Data to use:
--------------------

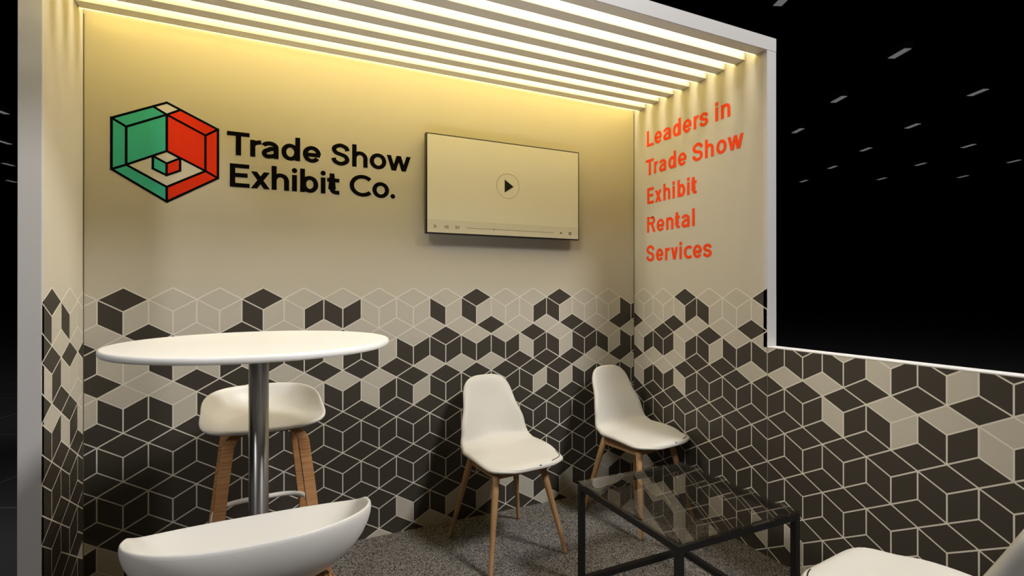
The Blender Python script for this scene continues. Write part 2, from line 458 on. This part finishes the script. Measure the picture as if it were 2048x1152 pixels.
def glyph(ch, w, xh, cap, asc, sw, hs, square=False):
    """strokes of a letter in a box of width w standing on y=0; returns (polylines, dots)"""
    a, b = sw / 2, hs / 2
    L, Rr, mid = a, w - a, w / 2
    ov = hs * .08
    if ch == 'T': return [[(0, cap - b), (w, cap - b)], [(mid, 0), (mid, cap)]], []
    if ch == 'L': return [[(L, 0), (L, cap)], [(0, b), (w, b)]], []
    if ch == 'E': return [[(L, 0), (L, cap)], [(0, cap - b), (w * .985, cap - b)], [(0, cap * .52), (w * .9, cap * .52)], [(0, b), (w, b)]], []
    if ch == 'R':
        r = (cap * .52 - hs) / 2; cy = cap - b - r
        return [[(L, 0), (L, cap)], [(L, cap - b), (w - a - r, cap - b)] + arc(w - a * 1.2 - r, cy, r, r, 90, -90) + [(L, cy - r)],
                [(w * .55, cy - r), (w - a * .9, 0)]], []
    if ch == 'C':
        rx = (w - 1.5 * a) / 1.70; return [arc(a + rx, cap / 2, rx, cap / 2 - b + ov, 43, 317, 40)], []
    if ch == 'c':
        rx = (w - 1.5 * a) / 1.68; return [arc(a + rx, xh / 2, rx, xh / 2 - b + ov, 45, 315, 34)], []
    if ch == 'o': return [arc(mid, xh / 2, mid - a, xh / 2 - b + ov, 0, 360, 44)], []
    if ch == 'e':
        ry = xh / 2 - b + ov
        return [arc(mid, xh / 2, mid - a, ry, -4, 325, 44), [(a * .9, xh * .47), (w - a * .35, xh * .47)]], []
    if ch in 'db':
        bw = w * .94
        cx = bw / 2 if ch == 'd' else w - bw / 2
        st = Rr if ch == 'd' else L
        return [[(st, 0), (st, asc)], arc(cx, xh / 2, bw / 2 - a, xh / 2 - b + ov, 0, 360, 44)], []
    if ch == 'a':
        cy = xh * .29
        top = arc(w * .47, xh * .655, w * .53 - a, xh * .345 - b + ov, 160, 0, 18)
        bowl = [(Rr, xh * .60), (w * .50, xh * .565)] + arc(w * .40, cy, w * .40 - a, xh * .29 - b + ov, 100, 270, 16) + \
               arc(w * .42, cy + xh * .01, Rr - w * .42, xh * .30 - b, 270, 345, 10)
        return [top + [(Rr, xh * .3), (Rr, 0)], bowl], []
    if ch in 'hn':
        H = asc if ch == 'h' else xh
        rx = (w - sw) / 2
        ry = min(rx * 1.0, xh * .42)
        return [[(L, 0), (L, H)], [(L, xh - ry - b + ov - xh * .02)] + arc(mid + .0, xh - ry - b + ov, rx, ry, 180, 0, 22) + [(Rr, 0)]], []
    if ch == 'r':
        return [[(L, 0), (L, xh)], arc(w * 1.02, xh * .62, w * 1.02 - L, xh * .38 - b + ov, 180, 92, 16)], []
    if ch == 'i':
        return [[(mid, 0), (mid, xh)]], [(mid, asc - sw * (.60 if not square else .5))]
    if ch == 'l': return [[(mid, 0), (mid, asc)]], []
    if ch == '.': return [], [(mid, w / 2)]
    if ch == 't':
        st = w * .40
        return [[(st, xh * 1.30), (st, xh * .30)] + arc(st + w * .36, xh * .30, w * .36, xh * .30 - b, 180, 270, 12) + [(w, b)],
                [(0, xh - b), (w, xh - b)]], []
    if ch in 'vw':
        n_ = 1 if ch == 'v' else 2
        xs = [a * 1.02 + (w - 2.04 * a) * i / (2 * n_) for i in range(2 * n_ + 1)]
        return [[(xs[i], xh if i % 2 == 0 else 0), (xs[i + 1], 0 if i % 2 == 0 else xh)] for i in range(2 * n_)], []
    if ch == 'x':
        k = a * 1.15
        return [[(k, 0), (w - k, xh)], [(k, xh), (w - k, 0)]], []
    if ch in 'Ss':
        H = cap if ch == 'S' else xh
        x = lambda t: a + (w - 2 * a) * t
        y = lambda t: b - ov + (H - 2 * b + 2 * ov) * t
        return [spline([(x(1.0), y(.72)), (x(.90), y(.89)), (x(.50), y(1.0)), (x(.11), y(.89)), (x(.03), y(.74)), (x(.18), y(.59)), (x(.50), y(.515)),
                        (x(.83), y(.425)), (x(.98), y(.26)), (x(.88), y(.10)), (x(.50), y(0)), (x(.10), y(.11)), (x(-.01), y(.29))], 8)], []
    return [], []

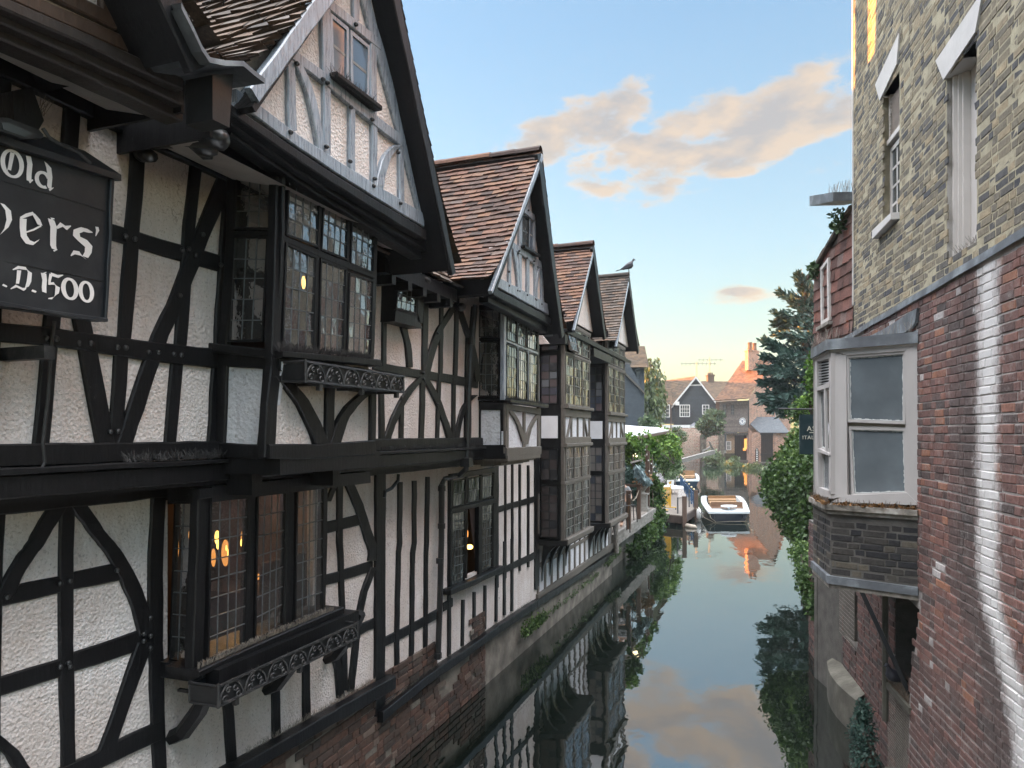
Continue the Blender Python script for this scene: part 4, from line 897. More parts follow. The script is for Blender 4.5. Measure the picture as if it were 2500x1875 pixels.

--------------------

Stated task: Transcribe the complete set of entries verbatim. No pictures belong in the copy.

Answer to the problem:
The Blender Python script for this scene continues. Write part 2, from line 458 on. This part finishes the script. Measure the picture as if it were 2048x1152 pixels.
def glyph(ch, w, xh, cap, asc, sw, hs, square=False):
    """strokes of a letter in a box of width w standing on y=0; returns (polylines, dots)"""
    a, b = sw / 2, hs / 2
    L, Rr, mid = a, w - a, w / 2
    ov = hs * .08
    if ch == 'T': return [[(0, cap - b), (w, cap - b)], [(mid, 0), (mid, cap)]], []
    if ch == 'L': return [[(L, 0), (L, cap)], [(0, b), (w, b)]], []
    if ch == 'E': return [[(L, 0), (L, cap)], [(0, cap - b), (w * .985, cap - b)], [(0, cap * .52), (w * .9, cap * .52)], [(0, b), (w, b)]], []
    if ch == 'R':
        r = (cap * .52 - hs) / 2; cy = cap - b - r
        return [[(L, 0), (L, cap)], [(L, cap - b), (w - a - r, cap - b)] + arc(w - a * 1.2 - r, cy, r, r, 90, -90) + [(L, cy - r)],
                [(w * .55, cy - r), (w - a * .9, 0)]], []
    if ch == 'C':
        rx = (w - 1.5 * a) / 1.70; return [arc(a + rx, cap / 2, rx, cap / 2 - b + ov, 43, 317, 40)], []
    if ch == 'c':
        rx = (w - 1.5 * a) / 1.68; return [arc(a + rx, xh / 2, rx, xh / 2 - b + ov, 45, 315, 34)], []
    if ch == 'o': return [arc(mid, xh / 2, mid - a, xh / 2 - b + ov, 0, 360, 44)], []
    if ch == 'e':
        ry = xh / 2 - b + ov
        return [arc(mid, xh / 2, mid - a, ry, -4, 325, 44), [(a * .9, xh * .47), (w - a * .35, xh * .47)]], []
    if ch in 'db':
        bw = w * .94
        cx = bw / 2 if ch == 'd' else w - bw / 2
        st = Rr if ch == 'd' else L
        return [[(st, 0), (st, asc)], arc(cx, xh / 2, bw / 2 - a, xh / 2 - b + ov, 0, 360, 44)], []
    if ch == 'a':
        cy = xh * .29
        top = arc(w * .47, xh * .655, w * .53 - a, xh * .345 - b + ov, 160, 0, 18)
        bowl = [(Rr, xh * .60), (w * .50, xh * .565)] + arc(w * .40, cy, w * .40 - a, xh * .29 - b + ov, 100, 270, 16) + \
               arc(w * .42, cy + xh * .01, Rr - w * .42, xh * .30 - b, 270, 345, 10)
        return [top + [(Rr, xh * .3), (Rr, 0)], bowl], []
    if ch in 'hn':
        H = asc if ch == 'h' else xh
        rx = (w - sw) / 2
        ry = min(rx * 1.0, xh * .42)
        return [[(L, 0), (L, H)], [(L, xh - ry - b + ov - xh * .02)] + arc(mid + .0, xh - ry - b + ov, rx, ry, 180, 0, 22) + [(Rr, 0)]], []
    if ch == 'r':
        return [[(L, 0), (L, xh)], arc(w * 1.02, xh * .62, w * 1.02 - L, xh * .38 - b + ov, 180, 92, 16)], []
    if ch == 'i':
        return [[(mid, 0), (mid, xh)]], [(mid, asc - sw * (.60 if not square else .5))]
    if ch == 'l': return [[(mid, 0), (mid, asc)]], []
    if ch == '.': return [], [(mid, w / 2)]
    if ch == 't':
        st = w * .40
        return [[(st, xh * 1.30), (st, xh * .30)] + arc(st + w * .36, xh * .30, w * .36, xh * .30 - b, 180, 270, 12) + [(w, b)],
                [(0, xh - b), (w, xh - b)]], []
    if ch in 'vw':
        n_ = 1 if ch == 'v' else 2
        xs = [a * 1.02 + (w - 2.04 * a) * i / (2 * n_) for i in range(2 * n_ + 1)]
        return [[(xs[i], xh if i % 2 == 0 else 0), (xs[i + 1], 0 if i % 2 == 0 else xh)] for i in range(2 * n_)], []
    if ch == 'x':
        k = a * 1.15
        return [[(k, 0), (w - k, xh)], [(k, xh), (w - k, 0)]], []
    if ch in 'Ss':
        H = cap if ch == 'S' else xh
        x = lambda t: a + (w - 2 * a) * t
        y = lambda t: b - ov + (H - 2 * b + 2 * ov) * t
        return [spline([(x(1.0), y(.72)), (x(.90), y(.89)), (x(.50), y(1.0)), (x(.11), y(.89)), (x(.03), y(.74)), (x(.18), y(.59)), (x(.50), y(.515)),
                        (x(.83), y(.425)), (x(.98), y(.26)), (x(.88), y(.10)), (x(.50), y(0)), (x(.10), y(.11)), (x(-.01), y(.29))], 8)], []
    return [], []

Continue the Blender Python script for this scene: part 4, from line 897. More parts follow. The script is for Blender 4.5. Measure the picture as if it were 2500x1875 pixels.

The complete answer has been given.